Burpees are hard, annoying, and very unpleasant (especially when the guy doing the programming puts more than 100 in the WOD). I know and love this about them. I’ve been doing them for a few years now, and I still hate doing them. But keep in mind that this is a CrossFit gym, and I assure you that how you feel about burpees is far less important to me than how much better you can become because of them. If nothing else, they teach you how to “quit bitching and deal with it” when faced with something unpleasant to do outside the gym. See? Now that’s practical fitness!

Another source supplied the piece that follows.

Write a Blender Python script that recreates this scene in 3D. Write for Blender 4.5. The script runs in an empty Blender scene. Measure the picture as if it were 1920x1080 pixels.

But the main reason I like them is because I believe they are purely a matter of will, and they challenge you in a way that is unique to burpees: No matter how many you’ve just done, you can always do one more. You may not feel like you can after 250 or so, but if someone held a gun to your head and threatened to pull the trigger unless you did another burpee, you would clamber through another one – and you know it. You may argue, you may whine, you may complain between your gasps for breath, but you can ALWAYS do one more. This fact alone tests (and trains) your will to push yourself past your comfort zone without danger of injury from losing your grip in the middle of a kip or having a loaded barbell fall on your head, and unless you can push yourself beyond the level of discomfort you’re currently comfortable with, your level of fitness will stay right where it is now.

These horrible little monsters are a matter of WILL, and if you have the WILL to push yourself to greatness, then it WILL be yours. Don’t settle for less than incredible. Do your burpees like Jiminy Cricket on amphetamines, even when you’re tired – ESPECIALLY when you’re tired – and you’ll teach yourself how to be awesome.